Oumar Ndao : c’était un esprit inspiré !
Par Amadou Lamine Sall
Quand on prend subitement connaissance d’une telle perte, d’une telle épreuve, on s’affaisse, on se tait, on ne pense plus, on n’arrive même pas à pleurer, on pense qu’il est temps de s’arrêter, que cela ne sert à rien de courir. On se sent si vain, si vaincu. On se demande ce qu’il faut vraiment faire maintenant que tout va vite, si vite. Seule la mort est démocratique. Elle ne fait aucune différence entre les tendresses, les fonctions, les privilèges, les urgences, les devoirs, les projets, les rêves, les attentes.
Devant la mort, avoir dans sa vie obéie au bien et cru obstinément en Dieu, restent notre seul salut !
Ce que l’on retient d’Oumar Ndao sans hésiter, c’est son bel esprit avec ce sens de l’humour inégalable. C’est avec lui que j’ai eu encore cette certitude que les grands hommes sont les plus humbles. Oumar était si simple, si ouvert, si taquin. Il ne semblait rien prendre au sérieux. Il avait fait de sa vie, quelque part, une sorte de bateau ivre. L’artiste en lui supplantait le professeur. Mais quel professeur! Quel brillant esprit! Quel raffinement dans l’exercice du verbe ! Quelle pédagogie et quelle profonde prise de parole ! Quelle étonnante culture servie par un humble homme toujours lumineux ! J’imaginais mal voir Oumar en costume cravate. Ce n’était pas cet intellectuel là. Il nous avait habitués à un habillement dépouillé, sobre quelque que soit le lieu. C’était cela le reflet de son âme !

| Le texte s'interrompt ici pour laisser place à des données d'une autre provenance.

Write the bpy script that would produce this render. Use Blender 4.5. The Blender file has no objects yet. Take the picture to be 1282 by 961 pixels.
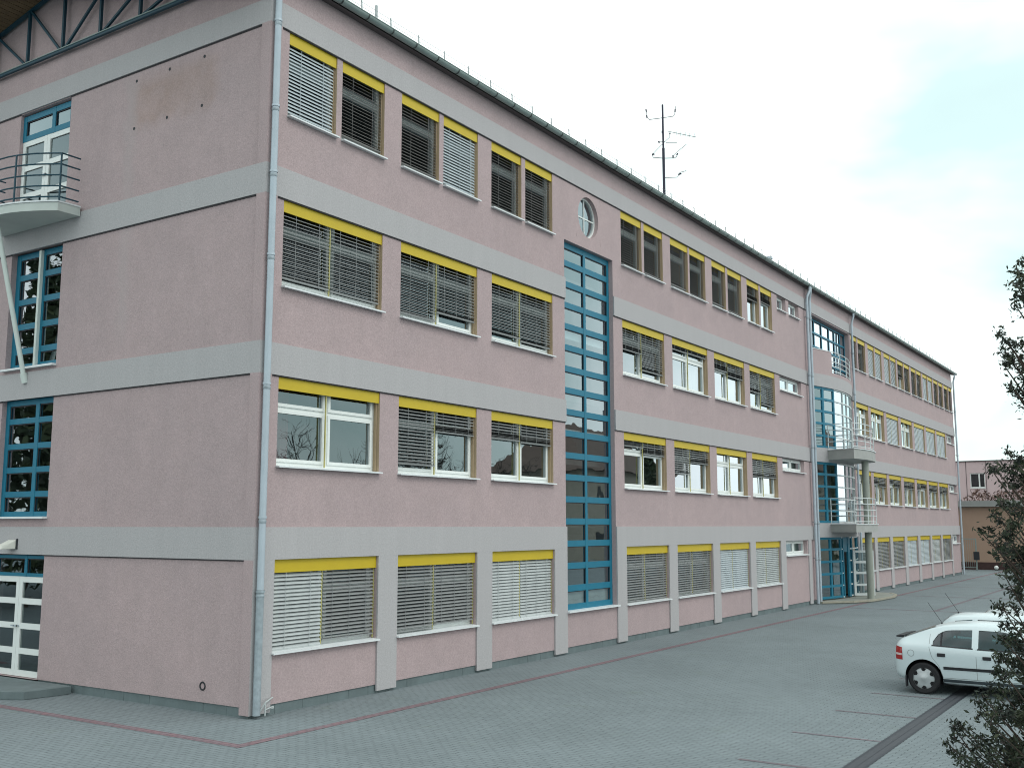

Son jugement était toujours presque hilarant, jusque dans les sujets les plus ténus. Il avait le sens du raccourci et quel raccourci ! Le respect, oui c’est le respect et l’irrésistible attachement qui vous poussaient vers Oumar. Il inspirait la tranquillité. Rien ne semblait pouvoir le troubler. Je l’aimais et je l’admirais car il apparaissait comme une oasis dans un monde reptilien, fiévreux, crispé, haineux, hypocrite, mensonger. Sérénité, oui Oumar était la sérénité même.
Cette force était sa force. Une belle et fertile intelligence vient de nous quitter. Qui ne rêverait pas d’un tel conseiller en culture? Praticien et théoricien à la fois, il pratiquait l’écriture comme il pratiquait la maïeutique. Oumar était tout simplement fabuleux ! Pourquoi mon Dieu nous prendre si tôt de tels êtres ? Nous avions encore tellement besoin d’Oumar ! Khalifa SALL le maire de Dakar dont il était le plus fin des collaborateurs, doit être bien dévasté. Khalifa m’avait d’ailleurs promis de partager un de ces matins le petit déjeuner avec Oumar pour faire le point sur nos projets culturels et la place de la ville dans la culture. Nous étions ensemble sur un vol de la Royal Air-Maroc, moi vers Fès lui en partance pour l’Arabie Saoudite.
Oumar nous manquera beaucoup. Il nous a appris comment vivre, comment aimer, comment regagner la lumière à chaque fois qu’elle nous manque. Il restera pour longtemps une figure de notre horizon.
Dieu l’aime. Il nous le gardera. Soyons dignes de son héritage.